## Do this
Give the material again in full, matching it exactly.

## Dataset excerpt
* * * * *

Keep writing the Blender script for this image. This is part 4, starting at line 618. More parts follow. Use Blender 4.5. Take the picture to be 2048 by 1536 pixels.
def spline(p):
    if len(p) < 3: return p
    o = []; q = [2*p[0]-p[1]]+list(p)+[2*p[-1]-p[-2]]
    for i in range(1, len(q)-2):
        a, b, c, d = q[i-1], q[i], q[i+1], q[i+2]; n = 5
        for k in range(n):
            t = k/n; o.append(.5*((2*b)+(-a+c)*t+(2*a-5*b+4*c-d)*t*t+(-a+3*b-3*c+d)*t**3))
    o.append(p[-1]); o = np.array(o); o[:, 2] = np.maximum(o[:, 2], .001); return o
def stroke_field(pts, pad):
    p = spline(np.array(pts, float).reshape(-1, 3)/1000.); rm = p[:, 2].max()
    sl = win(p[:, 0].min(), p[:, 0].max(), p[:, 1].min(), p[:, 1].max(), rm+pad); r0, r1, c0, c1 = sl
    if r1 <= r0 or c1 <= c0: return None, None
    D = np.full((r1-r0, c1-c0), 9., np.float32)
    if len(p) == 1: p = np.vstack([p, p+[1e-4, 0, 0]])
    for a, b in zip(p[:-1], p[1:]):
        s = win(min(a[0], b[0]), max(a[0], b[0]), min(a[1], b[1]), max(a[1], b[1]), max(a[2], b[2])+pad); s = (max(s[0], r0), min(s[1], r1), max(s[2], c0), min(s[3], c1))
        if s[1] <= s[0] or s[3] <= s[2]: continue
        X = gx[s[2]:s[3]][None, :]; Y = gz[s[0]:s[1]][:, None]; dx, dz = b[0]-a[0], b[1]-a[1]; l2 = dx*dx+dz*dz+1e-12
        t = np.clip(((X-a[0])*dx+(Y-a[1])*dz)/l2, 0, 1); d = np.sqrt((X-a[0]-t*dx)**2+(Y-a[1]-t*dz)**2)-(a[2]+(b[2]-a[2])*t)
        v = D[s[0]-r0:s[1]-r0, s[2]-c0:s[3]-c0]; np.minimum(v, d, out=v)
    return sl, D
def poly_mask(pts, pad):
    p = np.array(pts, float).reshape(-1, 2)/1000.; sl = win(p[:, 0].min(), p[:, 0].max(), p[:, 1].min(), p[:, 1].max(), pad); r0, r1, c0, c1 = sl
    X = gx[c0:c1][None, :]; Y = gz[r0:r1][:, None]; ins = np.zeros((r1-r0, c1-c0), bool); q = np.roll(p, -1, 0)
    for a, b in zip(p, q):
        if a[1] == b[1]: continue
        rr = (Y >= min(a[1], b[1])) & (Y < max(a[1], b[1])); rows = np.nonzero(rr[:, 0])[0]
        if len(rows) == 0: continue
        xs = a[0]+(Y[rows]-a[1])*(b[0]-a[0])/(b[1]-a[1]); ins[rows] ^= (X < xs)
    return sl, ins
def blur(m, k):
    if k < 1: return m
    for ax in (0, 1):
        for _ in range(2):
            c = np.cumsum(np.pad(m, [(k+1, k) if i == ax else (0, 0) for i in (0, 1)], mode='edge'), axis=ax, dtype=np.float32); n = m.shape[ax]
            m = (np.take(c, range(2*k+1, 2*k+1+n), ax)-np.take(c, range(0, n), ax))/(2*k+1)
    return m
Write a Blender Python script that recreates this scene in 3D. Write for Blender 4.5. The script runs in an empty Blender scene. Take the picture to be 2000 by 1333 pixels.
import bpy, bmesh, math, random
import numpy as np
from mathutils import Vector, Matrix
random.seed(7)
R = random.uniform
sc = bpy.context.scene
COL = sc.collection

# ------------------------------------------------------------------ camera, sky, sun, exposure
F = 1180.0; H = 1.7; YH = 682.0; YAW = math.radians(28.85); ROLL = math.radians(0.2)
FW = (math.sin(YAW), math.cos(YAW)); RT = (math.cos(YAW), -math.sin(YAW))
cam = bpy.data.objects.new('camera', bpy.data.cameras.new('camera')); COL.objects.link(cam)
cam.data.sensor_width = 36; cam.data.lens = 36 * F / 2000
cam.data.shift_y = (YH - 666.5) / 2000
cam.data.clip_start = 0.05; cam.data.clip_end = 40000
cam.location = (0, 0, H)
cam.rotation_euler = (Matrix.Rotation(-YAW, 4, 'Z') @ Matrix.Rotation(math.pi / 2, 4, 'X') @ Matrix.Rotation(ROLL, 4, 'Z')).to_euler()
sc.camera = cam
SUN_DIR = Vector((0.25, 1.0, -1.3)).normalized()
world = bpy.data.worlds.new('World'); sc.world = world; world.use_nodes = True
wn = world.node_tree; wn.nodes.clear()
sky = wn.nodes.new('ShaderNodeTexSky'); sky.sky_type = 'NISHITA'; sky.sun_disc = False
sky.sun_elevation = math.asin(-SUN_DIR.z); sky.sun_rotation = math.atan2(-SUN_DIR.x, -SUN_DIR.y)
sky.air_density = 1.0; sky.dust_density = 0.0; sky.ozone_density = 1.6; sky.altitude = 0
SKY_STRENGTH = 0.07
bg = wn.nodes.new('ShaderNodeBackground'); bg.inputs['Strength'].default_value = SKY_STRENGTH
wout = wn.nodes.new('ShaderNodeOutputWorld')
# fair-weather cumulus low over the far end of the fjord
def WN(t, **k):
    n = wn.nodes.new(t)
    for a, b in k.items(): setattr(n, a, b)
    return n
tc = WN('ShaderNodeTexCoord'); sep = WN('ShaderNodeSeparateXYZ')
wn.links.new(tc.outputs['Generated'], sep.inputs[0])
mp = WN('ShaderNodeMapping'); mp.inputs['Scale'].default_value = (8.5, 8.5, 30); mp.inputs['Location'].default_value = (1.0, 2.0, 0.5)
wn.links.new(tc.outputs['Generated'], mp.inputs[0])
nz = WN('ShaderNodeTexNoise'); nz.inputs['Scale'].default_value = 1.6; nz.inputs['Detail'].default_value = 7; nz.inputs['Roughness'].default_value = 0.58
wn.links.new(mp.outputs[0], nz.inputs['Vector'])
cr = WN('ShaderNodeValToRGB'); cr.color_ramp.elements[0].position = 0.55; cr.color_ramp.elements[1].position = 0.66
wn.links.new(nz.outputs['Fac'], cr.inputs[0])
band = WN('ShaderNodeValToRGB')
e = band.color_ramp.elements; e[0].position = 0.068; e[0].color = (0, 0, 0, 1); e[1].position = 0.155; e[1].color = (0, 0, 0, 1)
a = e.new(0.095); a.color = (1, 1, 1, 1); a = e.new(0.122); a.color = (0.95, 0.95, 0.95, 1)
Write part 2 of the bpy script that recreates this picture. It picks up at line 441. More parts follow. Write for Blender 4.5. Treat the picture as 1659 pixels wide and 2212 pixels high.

* * * * *

## Complete answer
Keep writing the Blender script for this image. This is part 4, starting at line 618. More parts follow. Use Blender 4.5. Take the picture to be 2048 by 1536 pixels.
def spline(p):
    if len(p) < 3: return p
    o = []; q = [2*p[0]-p[1]]+list(p)+[2*p[-1]-p[-2]]
    for i in range(1, len(q)-2):
        a, b, c, d = q[i-1], q[i], q[i+1], q[i+2]; n = 5
        for k in range(n):
            t = k/n; o.append(.5*((2*b)+(-a+c)*t+(2*a-5*b+4*c-d)*t*t+(-a+3*b-3*c+d)*t**3))
    o.append(p[-1]); o = np.array(o); o[:, 2] = np.maximum(o[:, 2], .001); return o
def stroke_field(pts, pad):
    p = spline(np.array(pts, float).reshape(-1, 3)/1000.); rm = p[:, 2].max()
    sl = win(p[:, 0].min(), p[:, 0].max(), p[:, 1].min(), p[:, 1].max(), rm+pad); r0, r1, c0, c1 = sl
    if r1 <= r0 or c1 <= c0: return None, None
    D = np.full((r1-r0, c1-c0), 9., np.float32)
    if len(p) == 1: p = np.vstack([p, p+[1e-4, 0, 0]])
    for a, b in zip(p[:-1], p[1:]):
        s = win(min(a[0], b[0]), max(a[0], b[0]), min(a[1], b[1]), max(a[1], b[1]), max(a[2], b[2])+pad); s = (max(s[0], r0), min(s[1], r1), max(s[2], c0), min(s[3], c1))
        if s[1] <= s[0] or s[3] <= s[2]: continue
        X = gx[s[2]:s[3]][None, :]; Y = gz[s[0]:s[1]][:, None]; dx, dz = b[0]-a[0], b[1]-a[1]; l2 = dx*dx+dz*dz+1e-12
        t = np.clip(((X-a[0])*dx+(Y-a[1])*dz)/l2, 0, 1); d = np.sqrt((X-a[0]-t*dx)**2+(Y-a[1]-t*dz)**2)-(a[2]+(b[2]-a[2])*t)
        v = D[s[0]-r0:s[1]-r0, s[2]-c0:s[3]-c0]; np.minimum(v, d, out=v)
    return sl, D
def poly_mask(pts, pad):
    p = np.array(pts, float).reshape(-1, 2)/1000.; sl = win(p[:, 0].min(), p[:, 0].max(), p[:, 1].min(), p[:, 1].max(), pad); r0, r1, c0, c1 = sl
    X = gx[c0:c1][None, :]; Y = gz[r0:r1][:, None]; ins = np.zeros((r1-r0, c1-c0), bool); q = np.roll(p, -1, 0)
    for a, b in zip(p, q):
        if a[1] == b[1]: continue
        rr = (Y >= min(a[1], b[1])) & (Y < max(a[1], b[1])); rows = np.nonzero(rr[:, 0])[0]
        if len(rows) == 0: continue
        xs = a[0]+(Y[rows]-a[1])*(b[0]-a[0])/(b[1]-a[1]); ins[rows] ^= (X < xs)
    return sl, ins
def blur(m, k):
    if k < 1: return m
    for ax in (0, 1):
        for _ in range(2):
            c = np.cumsum(np.pad(m, [(k+1, k) if i == ax else (0, 0) for i in (0, 1)], mode='edge'), axis=ax, dtype=np.float32); n = m.shape[ax]
            m = (np.take(c, range(2*k+1, 2*k+1+n), ax)-np.take(c, range(0, n), ax))/(2*k+1)
    return m
Write a Blender Python script that recreates this scene in 3D. Write for Blender 4.5. The script runs in an empty Blender scene. Take the picture to be 2000 by 1333 pixels.
import bpy, bmesh, math, random
import numpy as np
from mathutils import Vector, Matrix
random.seed(7)
R = random.uniform
sc = bpy.context.scene
COL = sc.collection

# ------------------------------------------------------------------ camera, sky, sun, exposure
F = 1180.0; H = 1.7; YH = 682.0; YAW = math.radians(28.85); ROLL = math.radians(0.2)
FW = (math.sin(YAW), math.cos(YAW)); RT = (math.cos(YAW), -math.sin(YAW))
cam = bpy.data.objects.new('camera', bpy.data.cameras.new('camera')); COL.objects.link(cam)
cam.data.sensor_width = 36; cam.data.lens = 36 * F / 2000
cam.data.shift_y = (YH - 666.5) / 2000
cam.data.clip_start = 0.05; cam.data.clip_end = 40000
cam.location = (0, 0, H)
cam.rotation_euler = (Matrix.Rotation(-YAW, 4, 'Z') @ Matrix.Rotation(math.pi / 2, 4, 'X') @ Matrix.Rotation(ROLL, 4, 'Z')).to_euler()
sc.camera = cam
SUN_DIR = Vector((0.25, 1.0, -1.3)).normalized()
world = bpy.data.worlds.new('World'); sc.world = world; world.use_nodes = True
wn = world.node_tree; wn.nodes.clear()
sky = wn.nodes.new('ShaderNodeTexSky'); sky.sky_type = 'NISHITA'; sky.sun_disc = False
sky.sun_elevation = math.asin(-SUN_DIR.z); sky.sun_rotation = math.atan2(-SUN_DIR.x, -SUN_DIR.y)
sky.air_density = 1.0; sky.dust_density = 0.0; sky.ozone_density = 1.6; sky.altitude = 0
SKY_STRENGTH = 0.07
bg = wn.nodes.new('ShaderNodeBackground'); bg.inputs['Strength'].default_value = SKY_STRENGTH
wout = wn.nodes.new('ShaderNodeOutputWorld')
# fair-weather cumulus low over the far end of the fjord
def WN(t, **k):
    n = wn.nodes.new(t)
    for a, b in k.items(): setattr(n, a, b)
    return n
tc = WN('ShaderNodeTexCoord'); sep = WN('ShaderNodeSeparateXYZ')
wn.links.new(tc.outputs['Generated'], sep.inputs[0])
mp = WN('ShaderNodeMapping'); mp.inputs['Scale'].default_value = (8.5, 8.5, 30); mp.inputs['Location'].default_value = (1.0, 2.0, 0.5)
wn.links.new(tc.outputs['Generated'], mp.inputs[0])
nz = WN('ShaderNodeTexNoise'); nz.inputs['Scale'].default_value = 1.6; nz.inputs['Detail'].default_value = 7; nz.inputs['Roughness'].default_value = 0.58
wn.links.new(mp.outputs[0], nz.inputs['Vector'])
cr = WN('ShaderNodeValToRGB'); cr.color_ramp.elements[0].position = 0.55; cr.color_ramp.elements[1].position = 0.66
wn.links.new(nz.outputs['Fac'], cr.inputs[0])
band = WN('ShaderNodeValToRGB')
e = band.color_ramp.elements; e[0].position = 0.068; e[0].color = (0, 0, 0, 1); e[1].position = 0.155; e[1].color = (0, 0, 0, 1)
a = e.new(0.095); a.color = (1, 1, 1, 1); a = e.new(0.122); a.color = (0.95, 0.95, 0.95, 1)
Write part 2 of the bpy script that recreates this picture. It picks up at line 441. More parts follow. Write for Blender 4.5. Treat the picture as 1659 pixels wide and 2212 pixels high.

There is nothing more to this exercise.